Security Camera Footage Helps with Investigation

Advantech Inc., an electronic integrator that regularly works with DSU, retrieved the video footage from the surveillance system and made surveillance DVDs at 5:30 a.m. Overton and company then reviewed the information to conduct the investigation to look for clues and witnesses. Overton says this tactic helped authorities capture the suspect.

The International Association of Campus Law Enforcement Administrators, Inc. (IACLEA) commended the DSU Police Department and Administration for its prompt response to the episode. In a statement, IACLEA stated that “campus public safety leaders must constantly examine and strengthen the training they provide to their officers and staff to ensure that they are doing all they can to protect the precious lives entrusted to them.”

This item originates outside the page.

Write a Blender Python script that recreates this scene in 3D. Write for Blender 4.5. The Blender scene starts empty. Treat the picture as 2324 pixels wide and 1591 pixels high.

Chief Overton agrees. Although he is pleased with how quickly his team responded, he also knows that there is also room for improvement. He says the university is looking into improving the mass communication system. “I wrote a grant through COPS for an outdoor notification system. We’re hoping to get the grant so we can get a mass notification system outdoors, almost like a loudspeaker type of situation,” he said. The school is also looking into a program that involves text messaging important information to students, staff and faculty. And while he is extremely grateful to Sprint/Nextel for their assistance, he believes that a communication system should already be in place prior to an incident, so the system can be activated immediately.

The chief also stresses that the response was not a one-man show. “It was a group effort and we really learned a lot from this.”

As for the suspect, Braden was charged with attempted murder, reckless endangerment and assault, and gun possession. At press time, he was being held at $192,000 bond.